Tesla has expanded its Robotaxi program to Miami, Florida, marking the third state where its autonomous ride-hailing platform now operates. The company announced on Friday, 3 July 2026, that the service would begin offering rides inside a mapped geofence in the Miami metro, roughly a year after the program first launched in Austin.
A small box on the map
Tesla published the Miami service area alongside the announcement, and it covers only a slice of the metro. The zone stretches through West Miami toward Doral and Sweetwater, bounded roughly by State Road 826 (the Palmetto Expressway) to the north and US-41 to the south. It notably leaves out downtown Miami, Miami Beach, the airport and most of Coral Gables.
Starting small is consistent with how Tesla has rolled out every previous city — draw a tight box, then widen it as confidence grows. With Miami live, the Robotaxi network now spans Austin, Dallas, Houston and San Antonio in Texas, plus the Bay Area in California, and now the Florida metro.
Behind schedule, but expanding
The launch is a milestone, but it arrives against a backdrop of missed targets. Tesla's announced first-half 2026 expansion list named Miami, Orlando, Tampa, Dallas, Houston, Phoenix and Las Vegas. Of those, only Dallas and Houston went live within the promised window. Miami is the first of the delayed cities to finally come online, which cuts both ways: it shows the program is still growing, but also how far behind the original timeline it has slipped.
Critics have been quick to point out the contrast between mapping new cities and actually scaling the service where it already exists. More than a year after launch, the Austin operation remains geographically limited, and each new geofence has so far been a cautious expansion rather than a step-change in coverage.
What it means for Europe
For European readers, the practical takeaway is simple: Robotaxi remains a United States-only service, and nothing about the Miami launch changes that.
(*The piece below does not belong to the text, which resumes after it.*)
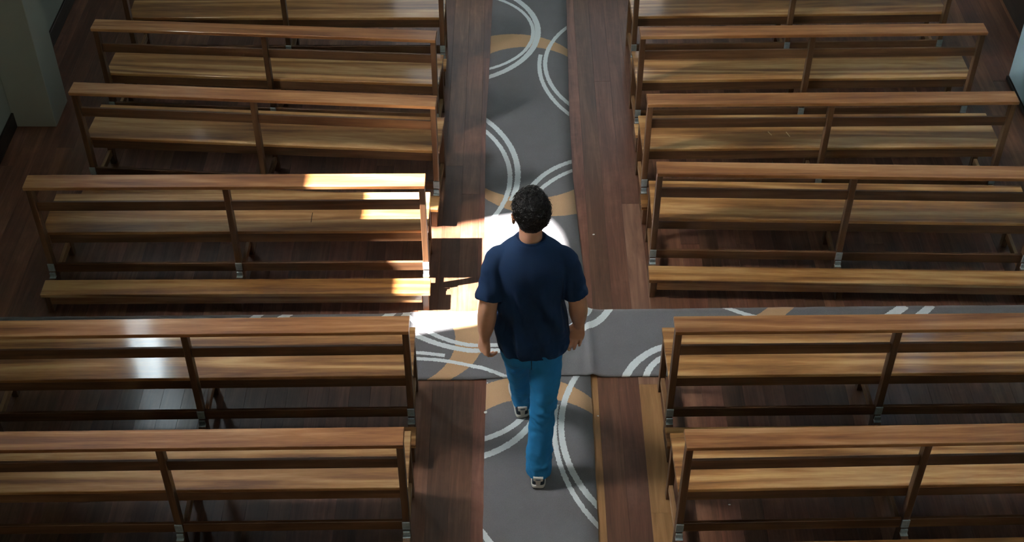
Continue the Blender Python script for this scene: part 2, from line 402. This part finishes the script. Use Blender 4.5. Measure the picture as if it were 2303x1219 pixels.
def kneeler_parts():
    xs = (-HL + .02, 0, HL - .02)
    return {'kneeler_board': box(-HL - .01, HL + .01, -.175, -.045, .134, .160, .003),
            'kneeler_leg': [box(x_ - .018, x_ + .018, -.155, .018, 0, .134, .002) for x_ in xs],
            'kneeler_apron': box(-HL + .04, HL - .04, -.168, -.152, .075, .134, .002),
            'bracket': [boxes([(x_ - .019, x_ + .019, .014, .022, .172, .228), (x_ - .019, x_ + .019, -.010, .016, .1345, .139), (x_ - .017, x_ + .017, .004, .015, .140, .166)], .0015) for x_ in xs]}
KP = kneeler_parts()
def make_pew():
    t_ = empty('pew')
    for nm, v in PP.items():
        for me, mt in (v if isinstance(v, list) else [v]): obj(nm, me, M[mt], t_)
    kn = obj('kneeler', KP['kneeler_board'], M['seat'], t_)
    for me in KP['kneeler_leg']: obj('leg', me, M['post'], kn)
    obj('apron', KP['kneeler_apron'], M['rail'], kn)
    for me in KP['bracket']: obj('bracket', me, M['metal'], kn)
    return t_
def copy_tree(o, parent=None):
    c = o.copy(); COL.objects.link(c); c.parent = parent
    for ch in o.children: copy_tree(ch, c)
    return c
PEWS = [(-1.61, 8.345, 0.0, 'L', 'farthest left-hand pew, only its back and seat cut by the top edge of the photo'),
        (-1.622, 7.578, -3.57, 'L', 'second farthest left-hand pew, set slightly askew, level with the far pillar'),
        (-1.590, 6.846, -3.73, 'L', 'left-hand pew set askew just beyond the sunlit pew by the pillar'),
        (-1.620, 5.996, .41, 'L', 'left-hand pew with sun patch on its aisle end and kneeler fully visible'),
        (-1.645, 4.820, .98, 'L', 'left-hand pew nearer than the cross carpet with a bluish window reflection on its seat'),
        (-1.628, 4.080, .91, 'L', 'nearest left-hand pew, at the bottom left of the photo'),
        (1.990, 8.390, 1.6, 'R', 'farthest right-hand pew, cut by the top edge of the photo'),
        (1.963, 7.575, 1.21, 'R', 'second farthest right-hand pew beside the blue-lit pillar'),
        (1.952, 6.807, .70, 'R', 'right-hand pew with small scratches on its seat, third from the far end'),
        (1.955, 6.091, -1.24, 'R', 'right-hand pew just beyond the cross carpet, its kneeler fully visible'),
        (1.947, 4.852, .83, 'R', 'right-hand pew just nearer than the cross carpet'),
        (1.930, 4.110, 1.38, 'R', 'nearest right-hand pew, at the bottom right of the photo')]
proto = make_pew()
for i, (px_, py_, yaw, sd_, lab) in enumerate(PEWS):
    o = proto if i == 0 else copy_tree(proto)
    o.location = (px_, py_, 0); o.rotation_euler = (0, 0, R(yaw))
    tag(o, lab, 'pew', 'wooden pews %s of the aisle' % ('left' if sd_ == 'L' else 'right'))

# wear marks that can be seen on two seats
t = NT('raw_scratch', .6); t.b.inputs['Base Color'].default_value = (.62, .45, .25, 1); M['scratch'] = t.m
t = NT('dark_crack', .9); t.b.inputs['Base Color'].default_value = (.04, .018, .008, 1); M['crack'] = t.m
def mark(pew_i, x_, y_, dx, dy, w_, mat, nm):
    o = [q for q in bpy.data.objects if q.get('label') == PEWS[pew_i][4]][0]
    L_ = math.hypot(dx, dy); me = box(-w_ / 2, w_ / 2, 0, L_, .4298, .4306, 0, nm)
    c = obj(nm, me, mat, o); c.location = (x_, y_, 0); c.rotation_euler.z = math.atan2(-dx, dy)
mark(8, -.298, .205, -.018, .040, .004, M['scratch'], 'scratch'); mark(8, -.185, .190, -.016, .050, .005, M['scratch'], 'scratch')
mark(3, .437, .15, .0, .09, .004, M['crack'], 'crack')

# ------------------------------------------------------------------ the man
def loft(bm, rings):
    """rings: list of lists of points (same count); closes both ends"""
    prev = None; first = None
    for rg in rings:
        vs = [bm.verts.new(p) for p in rg]
        if prev:
            n_ = len(vs)
            for i in range(n_): bm.faces.new((prev[i], prev[(i + 1) % n_], vs[(i + 1) % n_], vs[i]))
        else: first = vs
        prev = vs
    bm.faces.new(first[::-1]); bm.faces.new(prev)
def cat(pts, n=6):
    """Catmull-Rom through rows of numbers"""
    P = [np.array(p, float) for p in pts]; P = [2 * P[0] - P[1]] + P + [2 * P[-1] - P[-2]]; out = []
    for i in range(1, len(P) - 2):
        for k_ in range(n):
            t_ = k_ / n; a, b, c, d = P[i - 1:i + 3]
            out.append(.5 * ((2 * b) + (-a + c) * t_ + (2 * a - 5 * b + 4 * c - d) * t_ ** 2 + (-a + 3 * b - 3 * c + d) * t_ ** 3))
    out.append(P[-2]); return out
def stack(bm, rows, n=28, e=2.3, sub=5):
    """horizontal rings: rows (z, cx, cy, rx, ry)"""
    rg = []
    for z, cx, cy, rx, ry in cat(rows, sub):
        ring = []
        for k_ in range(n):
            a = 2 * math.pi * k_ / n; c, s = math.cos(a), math.sin(a)
            ring.append((cx + rx * math.copysign(abs(c) ** (2 / e), c), cy + ry * math.copysign(abs(s) ** (2 / e), s), z))
        rg.append(ring)
    loft(bm, rg)
def limb(bm, rows, n=16, sub=5, flat=None):
    """tube through rows (x,y,z,r[,r2]) ; flat = direction of the wide axis"""
    pts = cat([tuple(r_) if len(r_) > 4 else tuple(r_) + (r_[3],) for r_ in rows], sub); rg = []
    up = Vector(flat) if flat else Vector((1, 0, 0))
    for i, p in enumerate(pts):
        a = Vector(pts[max(0, i - 1)][:3]); b = Vector(pts[min(len(pts) - 1, i + 1)][:3]); d = (b - a).normalized()
        u = (up - d * up.dot(d)).normalized(); w_ = d.cross(u)
        r1 = max(p[3], .001); r2 = max(p[4], .001) if len(p) > 4 else r1; c = Vector(p[:3])
        rg.append([c + u * (r1 * math.cos(2 * math.pi * k_ / n)) + w_ * (r2 * math.sin(2 * math.pi * k_ / n)) for k_ in range(n)])
    loft(bm, rg)
def ball(bm, c, r, rot=None, seg=20):
    mt = Matrix.Translation(c) @ (rot if rot else Matrix()) @ Matrix.Diagonal((r[0], r[1], r[2], 1))
    bmesh.ops.create_uvsphere(bm, u_segments=seg, v_segments=seg // 2 + 2, radius=1, matrix=mt)
def remesh(bm, voxel, sm=3, name='m', fac=.5):
    bmesh.ops.recalc_face_normals(bm, faces=bm.faces[:])
    me = bpy.data.meshes.new('t'); bm.to_mesh(me); bm.free(); o = bpy.data.objects.new('t', me); COL.objects.link(o)
    md = o.modifiers.new('r', 'REMESH'); md.mode = 'VOXEL'; md.voxel_size = voxel
    if sm: s = o.modifiers.new('s', 'SMOOTH'); s.iterations = sm; s.factor = fac
    dg = bpy.context.evaluated_depsgraph_get(); out = bpy.data.meshes.new_from_object(o.evaluated_get(dg)); out.name = name
    bpy.data.objects.remove(o); bpy.data.meshes.remove(me); return smooth(out)
def displace(me, fn):
    n_ = len(me.vertices); co = np.empty(n_ * 3); me.vertices.foreach_get('co', co); co = co.reshape(-1, 3)
    no = np.empty(n_ * 3); me.vertex_normals.foreach_get('vector', no); no = no.reshape(-1, 3)
    d = fn(co, no); co = co + no * d[:, None]; me.vertices.foreach_set('co', co.ravel()); me.update(); return me
def vnoise(co, sc, seed=0):
    return np.array([noise.noise((p[0] * sc[0] + seed, p[1] * sc[1], p[2] * sc[2])) for p in co])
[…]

Tesla's driverless ride-hailing depends on regulatory approval that Europe has not granted, and the continent's supervised Full Self-Driving rollout is a separate, slower track governed by EU type-approval rules.
Still, the pace of US expansion is worth watching. Tesla's approach — validating one geofenced zone at a time — is the same playbook it will eventually have to run in Europe if and when regulators open the door. As TeslAnt covered when Tesla put its first production Cybercab on public roads, the hardware and software groundwork for a wider driverless fleet is already being laid; the constraint now is scaling it safely and, in Europe's case, legally.
The bottom line
Miami gives Tesla a third state and a fresh talking point over a holiday weekend, but the launch is modest in scope and overdue against the company's own calendar. Whether Robotaxi becomes a genuinely large-scale service — or stays a collection of small, carefully drawn boxes — is still the open question.